Friday, April 25, 2014

Consciousness as a State of Matter?

The study of consciousness is essential to any scientific understanding of paranormal processes such as magick. As we delve deeper into the inner workings of the brain we become familiar with the biochemical correlates of conscious experience and may even be able to create a crude "consciousness measure" by exploiting them. However, consciousness itself remains elusive. Theoretical physicist Max Tegmark has proposed a new model of experiential phenomena in which consciousness is treated as a new state of matter.

At first glance this conjecture seems to fail the "common sense" test, in that consciousness seems quite unlike any other known substance. However, it is also true that in quantum physics "matter" does not necessarily have many qualities in common with the classical objects that we interact with on a day to day basis. Whether or not "dark matter" is even composed of particles is open to debate, as such particles have been proposed but so far never detected. The same is true of gravitation, which might or might not be mediated by hypothetical particles called gravitons.

Today, Max Tegmark, a theoretical physicist at the Massachusetts Institute of Technology in Cambridge, sets out the fundamental problems that this new way of thinking raises. He shows how these problems can be formulated in terms of quantum mechanics and information theory. And he explains how thinking about consciousness in this way leads to precise questions about the nature of reality that the scientific process of experiment might help to tease apart.

Tegmark’s approach is to think of consciousness as a state of matter, like a solid, a liquid or a gas. “I conjecture that consciousness can be understood as yet another state of matter. Just as there are many types of liquids, there are many types of consciousness,” he says.

He goes on to show how the particular properties of consciousness might arise from the physical laws that govern our universe. And he explains how these properties allow physicists to reason about the conditions under which consciousness arises and how we might exploit it to better understand why the world around us appears as it does.

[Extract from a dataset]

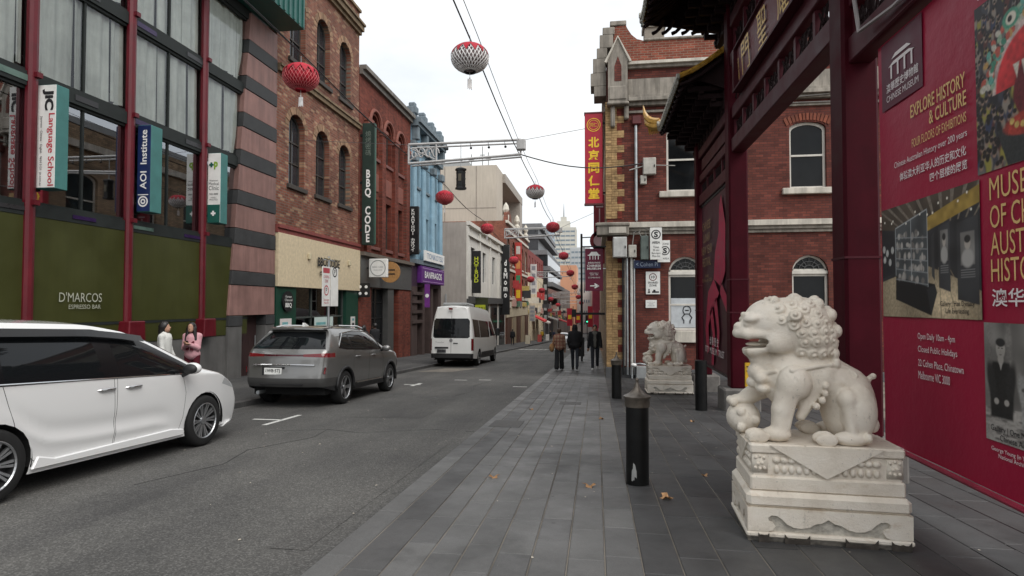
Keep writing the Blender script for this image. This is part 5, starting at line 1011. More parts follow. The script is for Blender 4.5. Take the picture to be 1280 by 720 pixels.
# dark banner with a magenta horse figure in the far bay
b2 = thing('dark_banner', 'dark plum banner with a magenta galloping figure between the far gate columns', 'banner', (GX, 14, .1))
X2 = GX-.06; MB().grid(lambda u, v: (X2+.02*math.sin(u*3.1)*math.sin(v*3.1), 12.5+3.3*u, .02+3.98*v), 8, 10).build('cloth', mat('plum_cloth', (.060, .012, .022), .5, var=.4, scale=1.2), b2, smooth=True)
MG = mat('magenta_print', (.40, .014, .062), .5, var=.25, scale=5)
for pts in ([(13.3,3.9),(12.9,3.2),(12.95,2.2),(13.4,1.9),(14.2,2.1),(14.0,2.7),(13.6,3.1),(13.5,3.7)], [(13.4,2.0),(12.85,1.7),(12.8,1.3),(13.1,1.5),(13.5,1.75)], [(14.2,2.1),(14.9,1.8),(15.3,.9),(15.1,.3),(14.8,.4),(14.9,1.0),(14.4,1.4),(13.6,1.75)], [(14.4,1.5),(14.1,.8),(14.3,.1),(14.55,.1),(14.4,.8),(14.7,1.3)], [(13.9,1.7),(13.6,.9),(13.75,.35),(13.95,.4),(13.85,.9),(14.2,1.5)]):
    MB().poly([(X2-.03, y, z) for y, z in pts]).build('figure', MG, b2)
for s_, z, w, h in (('CHINESE\nLUNAR\nNEW YEAR\nFESTIVAL', 3.0, 1.3, 1.1), ('Sunday\n22 February 2026', 2.15, 1.2, .22)): text(s_, mat('dull_gold', (.30, .20, .08), .5), b2, (X2-.035, 15.0, z), (0,-1,0), (0,0,1), w, h)
text('澳 華 歷 史\nCITY  MUSEUM  TRUST', BANW, b2, (X2-.035, 14.2, .55), (0,-1,0), (0,0,1), 2.2, .4)
MB().tube([(X2, 12.46, 4.03), (X2, 15.86, 4.03)], .03).build('top_rod', BLACK, b2); MB().tube([(X2, 12.46, .0), (X2, 15.86, .0)], .03).build('bottom_rod', BLACK, b2)
ys = thing('safety_sign', 'small yellow safety board behind the near lion at the second gate column', 'sign', ground_at(2.6, 11.4)); MB().box(2.74, 2.93, 11.55, 11.6, -.02, .42).build('board', mat('safety_yellow', (.60, .36, .02), .5), ys); MB().box(2.76, 2.91, 11.545, 11.551, .34, .36).box(2.76, 2.91, 11.545, 11.551, .26, .28).build('print', INK, ys); MB().tube([(2.78, 11.6, -.02), (2.78, 11.62, GZ(11.6))], .03).build('post', STEEL, ys)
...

The whole article goes into much more detail and is a thought-provoking read. While I like the idea of treating consciousness as a sort of dynamic superposition of quantum wavefunctions, those wavefunctions must have a high degree of coherence with each other in order to produce anything resembling unitary awareness. So while this may be a "state of matter" in some theoretical sense, it would not possess appreciable mass or volume, and perhaps not even exist in a "wavefunction-collapsed" state. That's a pretty weird state of matter there.

So far I don't see any reason to think that this model necessarily corresponds to physical reality, but the nice thing about it existing at all is that it looks at the problem of consciousness from a novel angle that may prove testable in the future. Anyone who does significant work with spirits knows that they can affect the physical world at least to a small degree, whether that be setting off an EMF detector or shifting the flow of specific material events over time. So that means they must be at least slightly physical in order to interact with the material world at all.

It's also interesting in the context of the magical model of the elements. In Western Magick, the term "element" is used differently than it is in chemistry. Instead of elements being materials like carbon, oxygen, and so forth, they correspond to states of matter. Earth is solid, Water is liquid, Air is gas, and Fire is plasma. The model also includes a fifth element or state, called Spirit or Akasha. If Tegmark's model does turn out to be correct, it should be clear that Spirit would map to consciousness, meaning that when it was proposed the magical model was more complete than the one used in physics and chemistry.

I'm not sure that I buy it yet without any physical evidence, but hopefully Tegmark and others can put together some definitive experiments to help determine whether or not this is a useful model for approaching the phenomenon of consciousness. I'll be watching for them, since the outcome of those experiments could have significant implications for the study of everything from the nature of personal awareness to how magical operations can exert a direct influence upon the world at large.

UPDATE: A friend of mine passed along this comic in response to this article, which I thought was pretty funny in context - and besides, xkcd is awesome.

Yeah, there's a decent chance that Tegmark's model is something like this, which is why I need to see some solid experimental evidence before I take it very seriously.